▶ _Work required_: All the entries need to be quoted exactly, apart from the pictures, which you should drop.
****
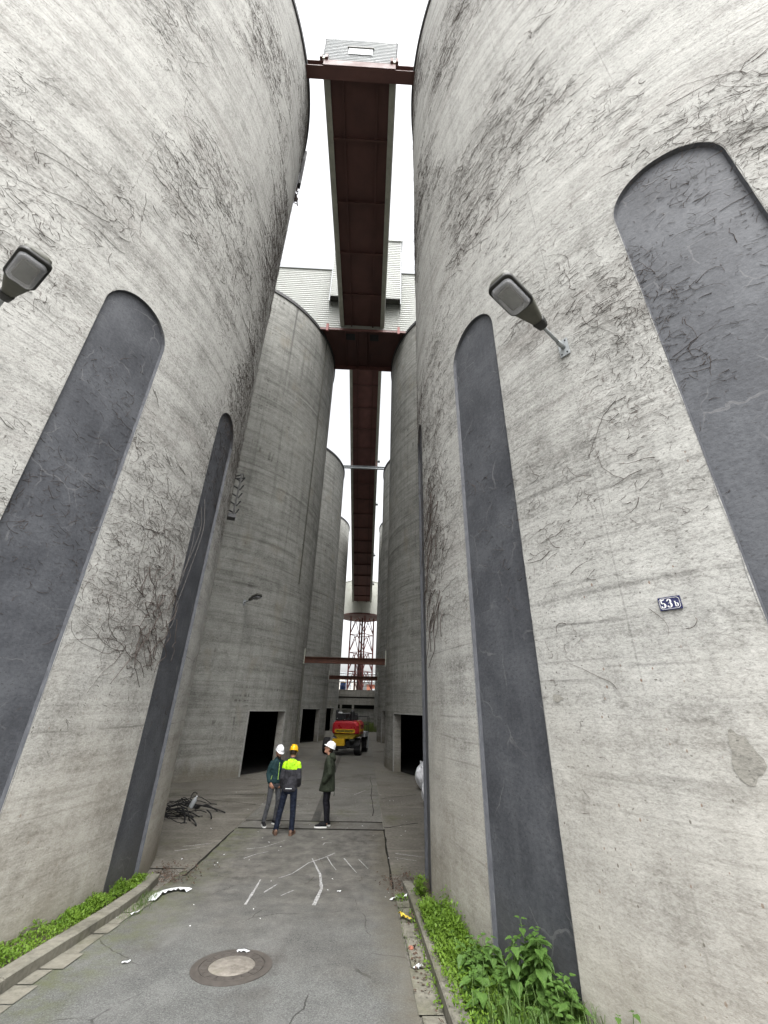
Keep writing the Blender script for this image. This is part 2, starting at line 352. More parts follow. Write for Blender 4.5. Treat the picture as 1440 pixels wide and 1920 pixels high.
# ------------------------------------------------------------------ mesh helpers
def link(o, parent=None):
    COL.objects.link(o)
    if parent: o.parent = parent
    return o
def mesh_obj(name, V, Fc, mat, parent=None, uv=None, smooth=False, weld=False):
    me = bpy.data.meshes.new(name)
    me.from_pydata([tuple(v) for v in V], [], Fc)
    if uv is not None:
        l = me.uv_layers.new(name='UVMap')
        idx = np.empty(len(me.loops), dtype=np.int32); me.loops.foreach_get('vertex_index', idx)
        l.data.foreach_set('uv', np.asarray(uv, dtype=np.float32)[idx].ravel())
    me.materials.append(mat)
    if weld:
        b = bmesh.new(); b.from_mesh(me); bmesh.ops.remove_doubles(b, verts=b.verts, dist=1e-4); b.to_mesh(me); b.free()
    if smooth: me.polygons.foreach_set('use_smooth', [True]*len(me.polygons))
    me.update()
    return link(bpy.data.objects.new(name, me), parent)
def np_obj(name, V, F, mat, parent=None, smooth=False):
    """V (n,3), F (m,k) uniform faces"""
    me = bpy.data.meshes.new(name); V = np.asarray(V, np.float32); F = np.asarray(F, np.int32)
    me.vertices.add(len(V)); me.vertices.foreach_set('co', V.ravel())
    m, k = F.shape
    me.loops.add(m*k); me.loops.foreach_set('vertex_index', F.ravel())
    me.polygons.add(m); me.polygons.foreach_set('loop_start', np.arange(0, m*k, k, dtype=np.int32))
    me.polygons.foreach_set('loop_total', np.full(m, k, dtype=np.int32))
    if smooth: me.polygons.foreach_set('use_smooth', np.ones(m, dtype=bool))
    me.update(calc_edges=True); me.materials.append(mat)
    return link(bpy.data.objects.new(name, me), parent)
def tag(o, label=None, cat=None, group=None, kind=None):
    if label: o['label'] = label
    if cat: o['category'] = cat
    if group: o['group'] = group
    if kind: o['kind'] = kind
    return o
def empty(name, loc, rz=0.0, label=None, cat=None, group=None):
    o = bpy.data.objects.new(name, None); o.empty_display_size = .3
    o.location = loc; o.rotation_euler = (0, 0, rz)
    COL.objects.link(o); return tag(o, label, cat, group)
def copy_tree(o, parent=None):
    c = o.copy(); COL.objects.link(c)
    if parent: c.parent = parent
    for ch in list(o.children): copy_tree(ch, c)
    return c

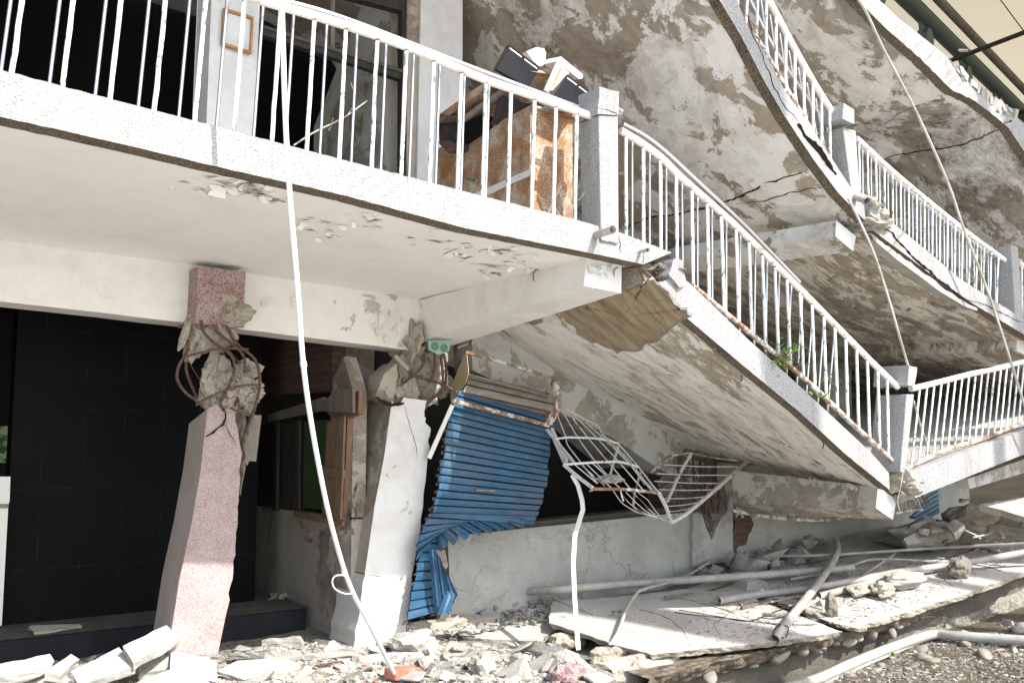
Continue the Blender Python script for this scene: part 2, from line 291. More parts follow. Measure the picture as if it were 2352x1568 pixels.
****
▶ _Solution for this task_:
Keep writing the Blender script for this image. This is part 2, starting at line 352. More parts follow. Write for Blender 4.5. Treat the picture as 1440 pixels wide and 1920 pixels high.
# ------------------------------------------------------------------ mesh helpers
def link(o, parent=None):
    COL.objects.link(o)
    if parent: o.parent = parent
    return o
def mesh_obj(name, V, Fc, mat, parent=None, uv=None, smooth=False, weld=False):
    me = bpy.data.meshes.new(name)
    me.from_pydata([tuple(v) for v in V], [], Fc)
    if uv is not None:
        l = me.uv_layers.new(name='UVMap')
        idx = np.empty(len(me.loops), dtype=np.int32); me.loops.foreach_get('vertex_index', idx)
        l.data.foreach_set('uv', np.asarray(uv, dtype=np.float32)[idx].ravel())
    me.materials.append(mat)
    if weld:
        b = bmesh.new(); b.from_mesh(me); bmesh.ops.remove_doubles(b, verts=b.verts, dist=1e-4); b.to_mesh(me); b.free()
    if smooth: me.polygons.foreach_set('use_smooth', [True]*len(me.polygons))
    me.update()
    return link(bpy.data.objects.new(name, me), parent)
def np_obj(name, V, F, mat, parent=None, smooth=False):
    """V (n,3), F (m,k) uniform faces"""
    me = bpy.data.meshes.new(name); V = np.asarray(V, np.float32); F = np.asarray(F, np.int32)
    me.vertices.add(len(V)); me.vertices.foreach_set('co', V.ravel())
    m, k = F.shape
    me.loops.add(m*k); me.loops.foreach_set('vertex_index', F.ravel())
    me.polygons.add(m); me.polygons.foreach_set('loop_start', np.arange(0, m*k, k, dtype=np.int32))
    me.polygons.foreach_set('loop_total', np.full(m, k, dtype=np.int32))
    if smooth: me.polygons.foreach_set('use_smooth', np.ones(m, dtype=bool))
    me.update(calc_edges=True); me.materials.append(mat)
    return link(bpy.data.objects.new(name, me), parent)
def tag(o, label=None, cat=None, group=None, kind=None):
    if label: o['label'] = label
    if cat: o['category'] = cat
    if group: o['group'] = group
    if kind: o['kind'] = kind
    return o
def empty(name, loc, rz=0.0, label=None, cat=None, group=None):
    o = bpy.data.objects.new(name, None); o.empty_display_size = .3
    o.location = loc; o.rotation_euler = (0, 0, rz)
    COL.objects.link(o); return tag(o, label, cat, group)
def copy_tree(o, parent=None):
    c = o.copy(); COL.objects.link(c)
    if parent: c.parent = parent
    for ch in list(o.children): copy_tree(ch, c)
    return c

Continue the Blender Python script for this scene: part 2, from line 291. More parts follow. Measure the picture as if it were 2352x1568 pixels.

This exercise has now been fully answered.